UAE NRI Warning – Don’t Send Money Home

Expect further devaluation of the rupee as inflation rises in India, writes Mahen Allirajah, senior consultant at Acuma.

India has an abysmal record in its ability to control Inflation.

For a resident Indian, enjoying a return of 9.5 per cent on their deposit means a negative real return when inflation is factored in. Non-resident Indians (NRIs) may be rubbing their hands with glee at the prospect of a decent return while living in a lower inflationary environment such as the UAE; however the dramatic falls in the value of the rupee provide a salutary lesson in not looking at the big picture.

Let’s look at recent history to shed a little illumination on the subject.

The gradual deterioration of the Indian economy began in 2008 when dollar was worth 39 rupees. Over the past six months, the rupee has taken a battering against international currencies with a single dollar now worth 62.8 rupees (23/09/2013). Is that good news and a signal to repatriate money back to India?

We caution otherwise. Why?

Example:
Deposited $10,000 in 2008 converted to INR at 1:39 = 390,000 rupees
9.5 per cent pa interest compounded with gross roll up over five years = 560,690 rupees.

A nice return until you convert back to USD again and you would only receive $8,914, a loss of 11 per cent after five years of diligently saving.

If you were diligently saving towards your children’s education as an example, how would you feel about losing this much on foreign exchange? There are far more sensible options when planning for education and this is where it pays to take independent financial advice.

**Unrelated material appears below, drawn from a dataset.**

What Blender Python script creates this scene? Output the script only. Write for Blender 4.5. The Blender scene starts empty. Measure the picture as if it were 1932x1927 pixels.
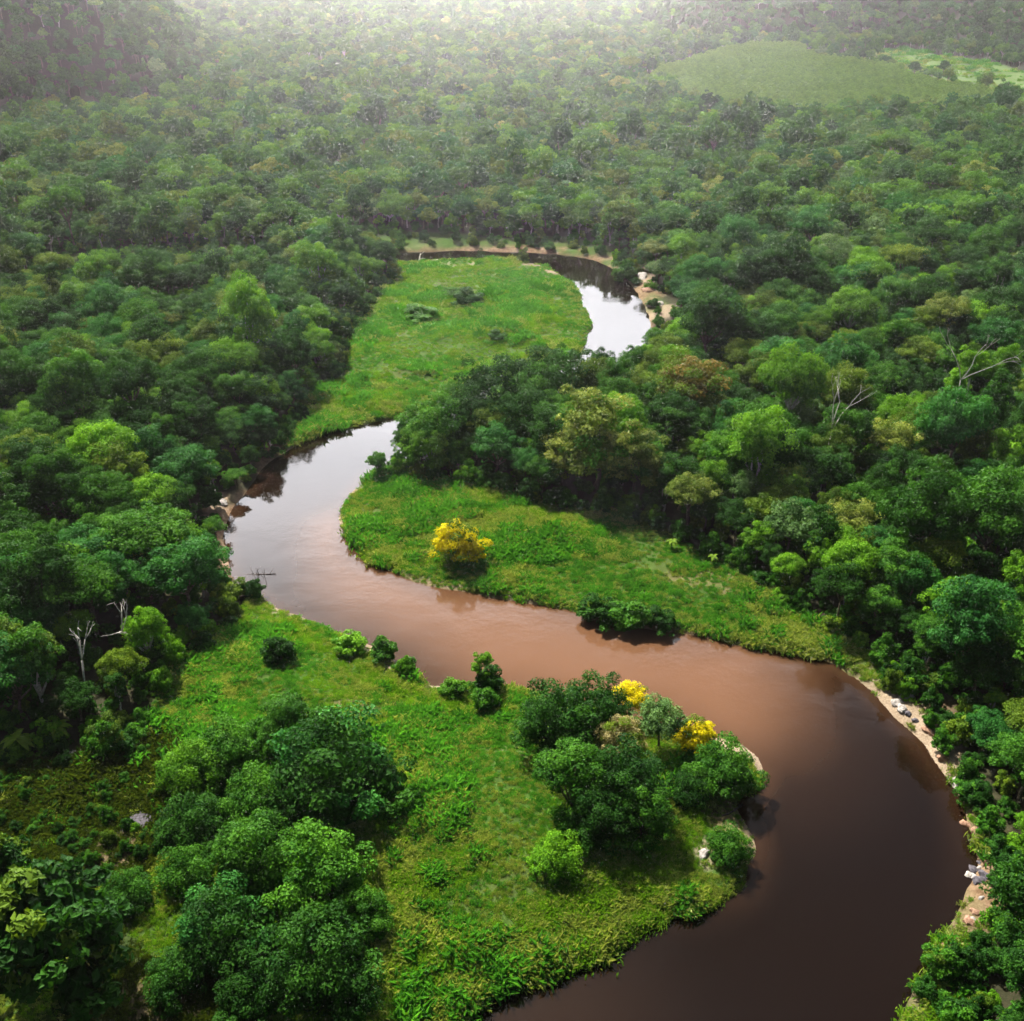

What else is being offered?

Only this week a client asked us, as his independent advisers, to review a Foreign Currency Non Resident account (FCNR) for him.

In this example, the FCNR account is paying 4.8 per cent pa fixed for three years. On the face of it, this looks appealing; however let’s dig a little deeper into the proposition.

The client’s bank was suggesting that in addition to his deposit of $65,000, they lend him $1.235 million for three years at an initial rate of 3.4 per cent.

They would not only be charging him this interest rate, but also a two per cent arrangement fee i.e. $24,700 for the privilege of borrowing their money. This has to be paid upfront; therefore the client would need $89,700.

Now the bank is very good at marketing and shows an effective yield on the customer’s equity of 19.89 per cent.

So why do we believe this is an unhealthy investment proposition?

Firstly, the return is distorted by the low initial investment. Whilst the original $65,000 will have produced net growth of $38,776, this ignores the significant risk of leverage.

Secondly, there is the upfront fee of $24,700 meaning the client actually requires $90,000 in this scenario.

Thirdly, the client is borrowing in excess of $1.2 million. What happens when inflation and de facto interest rates start to rise over that three-year period? Not only are borrowing costs likely to increase thereby reducing margins (perhaps even to a negative position), but there is also the risk of default.

Now in the world of professional financial planning, leveraging can, if used appropriately, be very effective. A perfect example of this would be building a property portfolio; however the distinction between these two examples is that in a rental property, someone else is servicing your loan for you. In the above you have to meet the monthly obligation via the interest payments, which are not guaranteed.

Never has the old expression, Caveat Emptor been more relevant.